Get tough with rogue cos, SC tells SEBI

April 27, 2013 06:26 pm | Updated November 16, 2021 08:11 pm IST - New Delhi

NEW DELHI,  21/03/2013 : For Index/Archieves: Supreme Court of India ,  in New Delhi on March 21, 2013.   Photo: V_Sudershan

NEW DELHI, 21/03/2013 : For Index/Archieves: Supreme Court of India , in New Delhi on March 21, 2013. Photo: V_Sudershan

The Supreme Court has asked the Securities and Exchange Board of India (SEBI) to deal sternly with companies indulging in manipulative and deceptive practises to send a clear message that market abuse will not be tolerated in the country.

“SEBI, the market regulator, has to deal sternly with companies and their directors indulging in manipulative and deceptive devices, insider trading and the like or else they will be failing in their duty to promote orderly and healthy growth of the securities market,” a bench of justices K. S. Radhakrishnan and Dipak Misra said.

The judgment assumes importance as it has come at a time when chit fund companies and the Sahara group are making headlines for illegally collecting money from people by promising attractive returns.

It will give a boost to the market regulator to deal with these companies with iron hands.

“Message should go that our country will not tolerate market abuse and that we are governed by the rule of law.

Fraud, deceit, artificiality, SEBI should ensure, have no place in the securities market of this country and market security is our motto,” it said.

People with power and money and in management of the companies, unfortunately, often commanded more respect in society than the subscribers and investors in their companies, the court observed.

“Companies are thriving with investors’ contributions but they are a divided lot. SEBI has, therefore, a duty to protect investors, individual and collective, against opportunistic behaviour of directors and insiders of the listed companies so as to safeguard market’s integrity,” the bench said.

The bench also asked the media not to mislead the public in their forecast on the securities market.

“Print and electronic media have also a solemn duty not to mislead the public, who are present and prospective investors, in their forecast on the securities market. Of course, genuine and honest opinion on market position of a company has to be welcomed. But a media projection on company’s position in the security market with a view to deriving a benefit from a position in the securities would amount to market abuse, creating artificiality,” the bench said.

The apex court said that market abuse had now become a common practice in India, and SEBI was duty bound to protect genuine investors.
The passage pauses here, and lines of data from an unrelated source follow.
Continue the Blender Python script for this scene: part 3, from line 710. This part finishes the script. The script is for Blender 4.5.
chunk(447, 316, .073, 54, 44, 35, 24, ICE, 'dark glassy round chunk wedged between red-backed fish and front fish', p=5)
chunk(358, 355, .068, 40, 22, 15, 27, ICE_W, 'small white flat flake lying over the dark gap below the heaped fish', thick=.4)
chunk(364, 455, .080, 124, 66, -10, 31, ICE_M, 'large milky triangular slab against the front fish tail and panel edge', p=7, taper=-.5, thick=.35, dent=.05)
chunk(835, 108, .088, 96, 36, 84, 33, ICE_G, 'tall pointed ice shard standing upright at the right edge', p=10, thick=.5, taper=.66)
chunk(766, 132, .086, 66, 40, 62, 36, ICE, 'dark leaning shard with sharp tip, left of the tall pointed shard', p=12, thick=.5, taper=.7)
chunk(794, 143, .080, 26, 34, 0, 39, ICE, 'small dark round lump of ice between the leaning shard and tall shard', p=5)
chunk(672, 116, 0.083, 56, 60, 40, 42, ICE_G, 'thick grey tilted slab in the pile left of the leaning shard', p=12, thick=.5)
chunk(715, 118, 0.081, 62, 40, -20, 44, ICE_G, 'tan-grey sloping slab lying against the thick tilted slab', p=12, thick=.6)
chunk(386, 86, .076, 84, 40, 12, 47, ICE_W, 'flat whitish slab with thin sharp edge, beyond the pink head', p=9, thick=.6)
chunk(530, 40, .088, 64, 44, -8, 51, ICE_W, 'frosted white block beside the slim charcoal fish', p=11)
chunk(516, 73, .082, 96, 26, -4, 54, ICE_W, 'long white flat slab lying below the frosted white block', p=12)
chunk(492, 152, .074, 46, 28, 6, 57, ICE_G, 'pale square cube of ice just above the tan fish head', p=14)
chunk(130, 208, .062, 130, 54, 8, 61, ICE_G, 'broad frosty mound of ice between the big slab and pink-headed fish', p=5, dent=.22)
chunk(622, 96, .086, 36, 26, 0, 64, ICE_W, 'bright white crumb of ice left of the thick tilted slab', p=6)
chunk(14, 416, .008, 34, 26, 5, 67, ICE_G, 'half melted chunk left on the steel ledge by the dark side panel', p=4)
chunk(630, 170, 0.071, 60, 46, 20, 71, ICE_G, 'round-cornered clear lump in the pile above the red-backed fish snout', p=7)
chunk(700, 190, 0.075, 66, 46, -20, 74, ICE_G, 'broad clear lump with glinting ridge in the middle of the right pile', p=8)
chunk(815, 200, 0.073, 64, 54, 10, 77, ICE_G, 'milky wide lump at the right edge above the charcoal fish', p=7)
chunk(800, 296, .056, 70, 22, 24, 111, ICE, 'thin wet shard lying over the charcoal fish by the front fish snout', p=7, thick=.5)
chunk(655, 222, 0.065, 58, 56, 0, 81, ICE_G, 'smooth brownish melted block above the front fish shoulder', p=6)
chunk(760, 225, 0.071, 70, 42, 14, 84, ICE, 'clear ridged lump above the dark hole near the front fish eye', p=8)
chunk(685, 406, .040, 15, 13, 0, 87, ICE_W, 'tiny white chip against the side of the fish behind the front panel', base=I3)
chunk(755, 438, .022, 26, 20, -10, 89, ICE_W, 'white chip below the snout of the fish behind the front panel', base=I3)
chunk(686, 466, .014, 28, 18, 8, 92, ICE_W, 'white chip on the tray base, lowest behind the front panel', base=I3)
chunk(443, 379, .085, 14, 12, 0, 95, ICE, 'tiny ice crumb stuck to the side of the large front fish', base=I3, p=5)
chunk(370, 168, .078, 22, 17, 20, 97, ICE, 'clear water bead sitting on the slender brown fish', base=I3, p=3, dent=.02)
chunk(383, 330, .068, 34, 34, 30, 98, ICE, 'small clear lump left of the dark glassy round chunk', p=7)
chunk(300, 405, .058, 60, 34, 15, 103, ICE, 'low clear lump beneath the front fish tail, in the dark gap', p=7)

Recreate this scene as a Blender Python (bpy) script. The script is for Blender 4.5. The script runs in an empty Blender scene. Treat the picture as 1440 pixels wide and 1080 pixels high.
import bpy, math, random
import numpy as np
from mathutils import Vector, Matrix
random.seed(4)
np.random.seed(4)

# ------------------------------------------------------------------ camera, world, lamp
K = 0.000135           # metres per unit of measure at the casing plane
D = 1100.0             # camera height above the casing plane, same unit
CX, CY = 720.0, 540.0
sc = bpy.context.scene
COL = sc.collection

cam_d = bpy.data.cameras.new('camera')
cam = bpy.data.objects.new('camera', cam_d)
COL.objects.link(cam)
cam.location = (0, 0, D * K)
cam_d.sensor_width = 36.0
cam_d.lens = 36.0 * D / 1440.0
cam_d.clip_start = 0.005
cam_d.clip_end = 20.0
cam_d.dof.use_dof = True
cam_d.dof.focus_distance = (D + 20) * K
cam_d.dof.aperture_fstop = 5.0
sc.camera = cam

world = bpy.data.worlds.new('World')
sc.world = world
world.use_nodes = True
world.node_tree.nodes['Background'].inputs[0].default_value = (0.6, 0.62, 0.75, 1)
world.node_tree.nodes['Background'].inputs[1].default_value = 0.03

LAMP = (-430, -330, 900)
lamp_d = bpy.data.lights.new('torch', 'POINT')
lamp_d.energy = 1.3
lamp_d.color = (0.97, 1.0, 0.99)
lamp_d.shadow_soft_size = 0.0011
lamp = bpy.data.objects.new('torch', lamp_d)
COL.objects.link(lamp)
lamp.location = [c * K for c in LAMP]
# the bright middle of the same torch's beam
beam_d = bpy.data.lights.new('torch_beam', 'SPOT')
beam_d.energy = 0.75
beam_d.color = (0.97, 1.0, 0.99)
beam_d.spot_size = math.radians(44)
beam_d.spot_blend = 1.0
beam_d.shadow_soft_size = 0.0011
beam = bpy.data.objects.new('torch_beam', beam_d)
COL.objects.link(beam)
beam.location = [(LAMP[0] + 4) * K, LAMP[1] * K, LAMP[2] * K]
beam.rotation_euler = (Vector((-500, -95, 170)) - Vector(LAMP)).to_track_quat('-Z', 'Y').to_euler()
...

“SEBI has the duty and obligation to protect ordinary genuine investors and it is empowered to do so under the SEBI Act so as to make the security market a secure and safe place to carry on the business in securities,” the bench said.

The apex court said economic offences affect not only the country’s economic growth, but also hamper inflow of foreign investment by genuine investors and casts a slur on India’s securities market.

“...market abuse has now become a common practice in the India’ security market and, if not properly curbed, the same would result in defeating the very object and purpose of the SEBI Act, which is intended to protect the interests of investors in securities and to promote the development of securities market,” the bench said.

The apex court passed the order while dismissing an appeal filed by one N. Narayanan, the promoter as well as a whole-time director of listed company Pyramid Saimira Theatre Limited (PSTL), who had challenged the SEBI order.

SEBI had, on July 28, 2011, slapped a penalty of Rs.50 lakh, and restrained him for a period of two years from buying, selling or dealing in securities for making false disclosures to the stock exchange and for not maintaining certain books of accounts.

The company told stock exchanges on January 30, 2009, that it had entered into agreement with 802 theatres as on June 30, 2008. Out of 802 agreements, the company could show only 257 original agreements to SEBI officials, which led it to conclude that the balance 545 agreements never existed.

SEBI, therefore, held that the company had made a false corporate announcement to the effect that it had entered into agreement with 802 theatres, misleading the investing public.